L’operazione viene classificata perciò come “operazione di polizia” e non come evento Sar ed è attivato il dispositivo che porta due mezzi navali della Guardia di Finanza a tentare, per riprendere il primo comunicato stampa del Reparto operativo aeronavale di Vibo Valentia delle 11 di mattina circa del 26 febbraio, “l’intercetto dell’imbarcazione”. Si tratta della vedetta V.5006 e del pattugliatore veloce PV6 Barbarisi. Le due imbarcazioni tentano di “raggiungere il target“, che all’ora non ci si vergognava di associare al “traffico di migranti”, ma le condizioni del mare “proibitive” le avrebbero costrette a far “rientro agli ormeggi di base”.
In poche ore dunque si passa dalle “buone condizioni di galleggiabilità” riferite dalla Guardia costiera e dal “non c’erano segni di pericolo” di Frontex al mare grosso. “Mare forza 4, con onde alte fino a 2,5 metri”, ci ha scritto Frontex indignata contro quei “trafficanti di persone senza scrupoli che hanno stipato le persone a bordo in condizioni meteorologiche avverse”. Condizioni meteo che mutano a seconda degli attori coinvolti. Ipocrisia forza 4.
Il resto è tristemente noto. La Guardia costiera, fino ad allora fuori dall’operazione coordinata dall’Ncc del Viminale, avrebbe ricevuto solo alle 4.30 circa del 26 febbraio “alcune segnalazioni telefoniche da parte di soggetti presenti a terra relative ad un’imbarcazione in pericolo a pochi metri dalla costa”. “I carabinieri, precedentemente allertati dalla Guardia di Finanza, giunti in zona, riportavano alla Guardia costiera l’avvenuto naufragio”. A cose fatte.
Sarebbe stata questa secondo la Guardia costiera “la prima informazione di emergenza pervenuta riguardante l’imbarcazione avvistata dal velivolo Frontex”. Solo dopo queste “segnalazioni ricevute” sarebbe stato allora immediatamente attivato il “dispositivo Sar, sotto il coordinamento della Guardia costiera di Reggio Calabria, con l’invio di mezzi navali e aerei, uomini e mezzi terrestri, nella zona indicata”.

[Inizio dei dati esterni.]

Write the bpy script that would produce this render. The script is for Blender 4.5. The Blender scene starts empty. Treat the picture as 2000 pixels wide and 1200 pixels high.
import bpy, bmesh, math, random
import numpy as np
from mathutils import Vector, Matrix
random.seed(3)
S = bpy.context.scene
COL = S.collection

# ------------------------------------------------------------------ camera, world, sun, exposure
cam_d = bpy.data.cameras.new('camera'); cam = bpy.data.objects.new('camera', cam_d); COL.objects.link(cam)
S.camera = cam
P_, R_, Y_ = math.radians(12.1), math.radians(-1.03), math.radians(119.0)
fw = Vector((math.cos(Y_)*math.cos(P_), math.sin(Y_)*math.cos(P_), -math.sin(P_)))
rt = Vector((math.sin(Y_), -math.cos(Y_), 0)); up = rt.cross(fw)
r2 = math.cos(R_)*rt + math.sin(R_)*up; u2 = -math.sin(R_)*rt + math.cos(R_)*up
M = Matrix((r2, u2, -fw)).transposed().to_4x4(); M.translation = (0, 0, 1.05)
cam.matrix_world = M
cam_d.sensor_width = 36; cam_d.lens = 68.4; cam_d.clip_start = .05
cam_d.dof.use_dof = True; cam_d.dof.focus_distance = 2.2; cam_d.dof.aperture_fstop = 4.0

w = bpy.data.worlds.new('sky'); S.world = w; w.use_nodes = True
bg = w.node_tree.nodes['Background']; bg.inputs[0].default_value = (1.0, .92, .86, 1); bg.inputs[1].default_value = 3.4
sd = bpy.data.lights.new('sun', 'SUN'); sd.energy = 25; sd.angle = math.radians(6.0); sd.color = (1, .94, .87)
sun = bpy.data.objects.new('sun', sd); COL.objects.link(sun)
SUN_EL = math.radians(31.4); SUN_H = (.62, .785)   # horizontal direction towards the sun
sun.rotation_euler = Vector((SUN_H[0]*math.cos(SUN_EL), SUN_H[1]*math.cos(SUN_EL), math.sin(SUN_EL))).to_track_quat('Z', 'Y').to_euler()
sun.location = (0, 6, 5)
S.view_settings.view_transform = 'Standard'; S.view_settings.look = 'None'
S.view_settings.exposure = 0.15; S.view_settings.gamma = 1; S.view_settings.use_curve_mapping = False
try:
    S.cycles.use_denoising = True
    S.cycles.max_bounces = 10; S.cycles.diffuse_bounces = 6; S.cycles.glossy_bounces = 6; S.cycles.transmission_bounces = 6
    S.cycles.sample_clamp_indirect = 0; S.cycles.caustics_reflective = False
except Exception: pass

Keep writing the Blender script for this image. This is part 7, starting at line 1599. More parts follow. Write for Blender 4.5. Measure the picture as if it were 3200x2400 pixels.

Ed è qui che la Guardia costiera si ingarbuglia fino a tradirsi. Perché quella dei carabinieri a persone ormai in mare non può essere considerata la “prima informazione di emergenza”. Perché fin dalla notte del 25 febbraio la Guardia costiera sapeva, informata per conoscenza da Frontex, che su quella nave c’erano almeno 200 persone stipate su un mezzo inadatto a trasportarle in sicurezza, diretta peraltro nella bocca di condizioni meteomarine “proibitive”, “particolarmente avverse” per citare il comunicato dello stesso Comando generale del Corpo delle Capitanerie di Porto del 26 febbraio (ore 11.41). È un tradimento perché “Ogni imbarcazione sovraffollata è un caso Sar (Ricerca e soccorso) di per sé e una possibile situazione di pericolo anche in assenza di un segnale di pericolo in base al principio di precauzione”. Sono parole della stessa Guardia costiera del 2017. Naufragate.
Mentre resta ambiguo l’epilogo del “dispaccio generico di allerta distress, senza coordinate”, diramato alle navi transitanti in area Mare Ionio via “InmarSAT C” dal Centro di coordinamento di ricerca e soccorso di Roma nella prima mattinata del 25 febbraio, 24 ore prima della strage, recuperato e pubblicato ancora da Scandura. Al 28 febbraio non risultano sbarchi legati a eventi provenienti dal Mar Ionio.